UC Davis student government NARROWLY votes to keep campus police armed
The student senate at the University of California-Davis recently decided against disarming its campus police force by a narrow 6-5 vote.
Several individuals who voted against the measure did not disagree with the principle but did have issues with the resolution’s wording, according to The California Aggie.
One supporter of the measure, sociology Ph.D. candidate Blu Buchanan, told the California Aggie that “university police officers frequently do violence to people of color, folks with disabilities and queer and trans folks on our campuses.”
The issue of police has been a contentious one in the UC-Davis community during this past spring semester.
UC-Davis English professor Joshua Clover garnered national media attention for anti-police tweets that he has made in the past, which have included messages such as, “I mean, it’s easier to shoot cops when their backs are turned, no?” and, “I am thankful that every living cop will one day be dead, some by their own hand, some by others, too many of old age #letsnotmakemore.”

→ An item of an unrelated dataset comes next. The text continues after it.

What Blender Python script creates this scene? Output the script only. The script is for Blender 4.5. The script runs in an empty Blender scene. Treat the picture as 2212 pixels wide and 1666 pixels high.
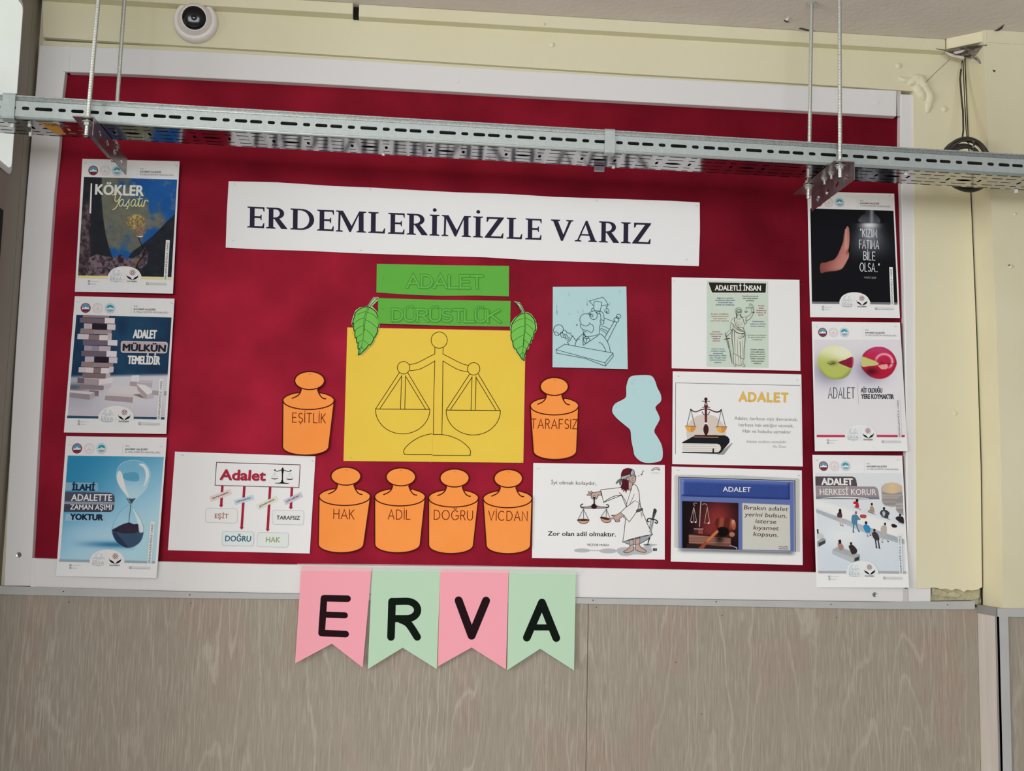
import bpy, bmesh, math, random
import numpy as np
from mathutils import Vector, Matrix
from mathutils.geometry import tessellate_polygon
random.seed(7)
S = bpy.context.scene
COL = S.collection
PI = math.pi

# ------------------------------------------------------------------ camera, light, exposure
OZ = 2.442                       # height of the board's top-left corner region above the floor
F = 2475.97                      # focal length in pixels of the 2212 px wide frame
RX, RY, RZ = math.radians(96.34969), math.radians(-1.25366), math.radians(-5.1167)
CAM = Vector((0.86884, -2.52178, -0.84199 + OZ))
cd = bpy.data.cameras.new('camera')
cam = bpy.data.objects.new('camera', cd)
COL.objects.link(cam)
cam.location = CAM
cam.rotation_euler = (RX, RY, RZ)
cd.sensor_fit = 'HORIZONTAL'
cd.sensor_width = 36.0
cd.lens = F * 36.0 / 2212.0
cd.clip_start = 0.05
S.camera = cam
RM = cam.rotation_euler.to_matrix()

S.view_settings.view_transform = 'Standard'
S.view_settings.look = 'None'
S.view_settings.gamma = 1.0
S.view_settings.use_curve_mapping = False
S.view_settings.exposure = 0.14
try:
    S.cycles.max_bounces = 8
    S.cycles.use_denoising = True
except Exception:
    pass

w = bpy.data.worlds.new('daylight')
S.world = w
w.use_nodes = True
bg = w.node_tree.nodes['Background']
bg.inputs[0].default_value = (0.80, 0.88, 1.0, 1)
bg.inputs[1].default_value = 0.36

def area(name, loc, target, sx, sy, power, color):
    l = bpy.data.lights.new(name, 'AREA')
    l.shape = 'RECTANGLE'
    l.size, l.size_y = sx, sy
    l.energy = power
    l.color = color
    o = bpy.data.objects.new(name, l)
    COL.objects.link(o)
    o.location = loc
    d = Vector(target) - Vector(loc)
    o.rotation_euler = d.to_track_quat('-Z', 'Y').to_euler()
    return o
# lamps added as daylight from unseen, assumed windows: left wall and far corridor
area('unseen_window_daylight', (-2.3, -1.95, 2.05), (3, -0.9, 1.95), 2.3, 1.2, 80, (1.0, 0.995, 0.985))
area('unseen_corridor_daylight', (0.65, -5.6, 2.15), (0.8, 0, 2.5), 2.7, 1.1, 78, (0.985, 0.99, 1.0))

# ------------------------------------------------------------------ helpers
def srgb(c):
    return tuple((x / 12.92 if x <= 0.04045 else ((x + 0.055) / 1.055) ** 2.4) for x in c)

def hexc(h):
    if isinstance(h, str):
        return tuple(int(h[i:i + 2], 16) / 255 for i in (0, 2, 4))
    return tuple(v / 255 for v in h)

INK = 1.24     # prints: seen colour / paper brightness under this light
def ink(h):
    c = srgb(hexc(h))
    return tuple(min(v * INK, 0.86) for v in c)

def mat(name, color, rough=0.6, metal=0.0, spec=0.5, noise=None, bump=None, trans=0.0, ior=1.45, alpha=1.0, sheen=0.0):
    m = bpy.data.materials.new(name)
    m.use_nodes = True
    nt = m.node_tree
    b = nt.nodes['Principled BSDF']
    c = srgb(hexc(color))
    b.inputs['Base Color'].default_value = (*c, 1)
    b.inputs['Roughness'].default_value = rough
    b.inputs['Metallic'].default_value = metal
    b.inputs['Specular IOR Level'].default_value = spec
    b.inputs['Transmission Weight'].default_value = trans
    b.inputs['IOR'].default_value = ior
    b.inputs['Alpha'].default_value = alpha
    b.inputs['Sheen Weight'].default_value = sheen
    tc = nt.nodes.new('ShaderNodeTexCoord')
    if noise:
        col2, scale, amount = noise[:3]
        sc = noise[3] if len(noise) > 3 else (1, 1, 1)
        mp = nt.nodes.new('ShaderNodeMapping')
        mp.inputs['Scale'].default_value = sc
        nt.links.new(tc.outputs['Object'], mp.inputs[0])
        n = nt.nodes.new('ShaderNodeTexNoise')
        n.inputs['Scale'].default_value = scale
        n.inputs['Detail'].default_value = 5
        nt.links.new(mp.outputs[0], n.inputs['Vector'])
        r = nt.nodes.new('ShaderNodeValToRGB')
        r.color_ramp.elements[0].position = 0.5 - amount
        r.color_ramp.elements[0].color = (*c, 1)
        r.color_ramp.elements[1].position = 0.5 + amount
        r.color_ramp.elements[1].color = (*srgb(hexc(col2)), 1)
        nt.links.new(n.outputs['Fac'], r.inputs[0])
        nt.links.new(r.outputs[0], b.inputs['Base Color'])
    if bump:
        scale, strength, dist = bump
        n = nt.nodes.new('ShaderNodeTexNoise')
        n.inputs['Scale'].default_value = scale
        n.inputs['Detail'].default_value = 6
        nt.links.new(tc.outputs['Object'], n.inputs['Vector'])
        bp = nt.nodes.new('ShaderNodeBump')
        bp.inputs['Strength'].default_value = strength
        bp.inputs['Distance'].default_value = dist
        nt.links.new(n.outputs['Fac'], bp.inputs['Height'])
        nt.links.new(bp.outputs[0], b.inputs['Normal'])
    return m

M = {}
M['plaster'] = mat('yellow_paint', 'e2dcc0', 0.55, noise=('dad4b2', 3.0, 0.3), bump=(60, 0.25, 0.002))
M['plaster2'] = mat('yellow_paint_pillar', 'e2dcc0', 0.6, noise=('d6cfae', 5.0, 0.3), bump=(40, 0.3, 0.002))
M['raw'] = mat('rough_plaster', 'c8c2a2', 0.9, noise=('aba484', 30, 0.2), bump=(90, 0.9, 0.006))
M['ceiling'] = mat('ceiling_plaster', 'e4dcd6', 0.9, noise=('dad1ca', 12, 0.3), bump=(60, 0.35, 0.003))
M['crack'] = mat('crack_shadow', '453f38', 0.95)
M['torn'] = mat('torn_plaster', '8d8478', 0.9, noise=('4b453e', 60, 0.1), bump=(120, 0.9, 0.004))
M['pvc'] = mat('white_pvc', 'e2e1e1', 0.38, bump=(400, 0.05, 0.0005))
M['pvc_edge'] = mat('pvc_cover_strip', 'c9c6c3', 0.4)
M['felt'] = mat('red_felt', '8d192d', 0.46, metal=0.80, spec=0.2, noise=('660d1d', 7.0, 0.26), bump=(900, 0.12, 0.0003))
M['grey_trim'] = mat('grey_aluminium_trim', 'b9bab8', 0.45, noise=('b0b1b0', 20, 0.3))
M['grey_trim_d'] = mat('grey_trim_dark', '8e8d8c', 0.5)
M['jamb'] = mat('grey_painted_jamb', '8f887c', 0.5, noise=('877f73', 6, 0.3))
M['door'] = mat('brown_door_leaf', '8c8175', 0.5)
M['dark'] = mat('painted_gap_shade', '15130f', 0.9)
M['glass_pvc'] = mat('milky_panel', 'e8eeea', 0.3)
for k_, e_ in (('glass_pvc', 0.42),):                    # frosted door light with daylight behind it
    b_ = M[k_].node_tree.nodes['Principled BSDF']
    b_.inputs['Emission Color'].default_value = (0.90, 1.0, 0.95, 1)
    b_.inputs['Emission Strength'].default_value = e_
M['galv'] = mat('galvanised_steel', 'b7c1c1', 0.45, metal=0.45, noise=('abb5b5', 120, 0.25), bump=(200, 0.05, 0.0004))
M['galv_lip'] = mat('galvanised_lip', 'b0b7b6', 0.5, metal=0.45, noise=('959c9b', 240, 0.14), bump=(300, 0.1, 0.0004))
M['bright'] = mat('bright_galvanised_base', 'b4b2b4', 0.13, metal=1.0, noise=('a6a4a6', 90, 0.2))
M['zinc'] = mat('zinc_plated', 'c2c6c0', 0.36, metal=0.8)
M['bracket'] = mat('bracket_steel', 'a29b9e', 0.27, metal=0.85, noise=('8a8286', 60, 0.2))
M['white_pl'] = mat('white_plastic', 'ece7e2', 0.35)
M['black_lens'] = mat('black_dome_glass', '0a090b', 0.12)
M['lens'] = mat('lens_glass', '1c1a22', 0.05)
M['cable'] = mat('brown_black_cable', '4a433c', 0.6, noise=('2f2a25', 40, 0.2))
M['cable_b'] = mat('black_tape', '2a251f', 0.7, noise=('8c8880', 140, 0.06))
M['tie'] = mat('nylon_tie', 'dfe2df', 0.4)
M['staple'] = mat('steel_staple', '8b8d8e', 0.3, metal=1.0)
M['screw'] = mat('screw_steel', 'a8a8a6', 0.35, metal=1.0)
M['tape'] = mat('clear_adhesive_tape', 'ffffff', 0.12, alpha=0.16)
M['floor'] = mat('grey_floor_tile', 'cfcac0', 0.4, noise=('bfbab0', 2, 0.3))
M['paper_white'] = mat('white_paper', 'f0f1f2', 0.75, spec=0.25)
M['paper_yel'] = mat('yellow_paper', 'f0d050', 0.75, spec=0.25, noise=('ecca4a', 9, 0.3))
M['paper_grn'] = mat('green_paper', '62b344', 0.75, spec=0.25)
M['paper_leaf'] = mat('light_green_paper', 'a9cc90', 0.75, spec=0.25)
M['paper_blue'] = mat('light_blue_paper', 'b9dbe0', 0.75, spec=0.25)
M['paper_org'] = mat('orange_paper', 'ffa352', 0.75, spec=0.25, noise=('fc9140', 6, 0.3))
M['paper_pink'] = mat('pink_paper', 'f9a9b8', 0.7, spec=0.3)
M['paper_mint'] = mat('mint_green_paper', 'bcdcc0', 0.7, spec=0.3)
M['kraft'] = mat('card_back', 'd8cfc0', 0.8)

def ink_material():
    m = bpy.data.materials.new('printed_ink')
    m.use_nodes = True
    nt = m.node_tree
    b = nt.nodes['Principled BSDF']
    b.inputs['Roughness'].default_value = 0.7
    b.inputs['Specular IOR Level'].default_value = 0.08
    a = nt.nodes.new('ShaderNodeAttribute')
    a.attribute_name = 'ink'
    nt.links.new(a.outputs['Color'], b.inputs['Base Color'])
    return m
M['ink'] = ink_material()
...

[RELATED: UC Davis rejects calls to fire prof who advocated for cop killing, cites Trump exec order]
At the time, UC-Davis College Republicans president Ryan Gardiner, told Campus Reform that “anti-cop rhetoric has been commonplace on campus for as long as I have been here.”
“There is a very vocal segment of the student population that ignores facts and data to push the narrative that law enforcement is a racist and oppressive institution,” he also said.
The Ethnic and Cultural Affairs Commission at UC-Davis also got itself into hot water earlier this semester, when it called murdered UC Davis police officer Natalie Corona “anti-black” for having taken pictures with a Blue Lives Matter flag. The photo of Corona with the flag was circulated on social media after she was killed in the line of duty in January after performing a traffic stop, according to KNTV-TV.
[RELATED: UC Davis shrugs shoulders after student group attacks fallen police officer]
Other schools have also dealt with an anti-police sentiment on campus.
In March, the University of California-Santa Barbara’s student government called for the disarming of police.
A petition recently circulated at Yale University calling for the disarming of police, as well as donations to the Black Lives Matter movement. The Yale petition claimed that “armed campus police are a risk to the students they are sworn to protect and to the communities in which schools reside.”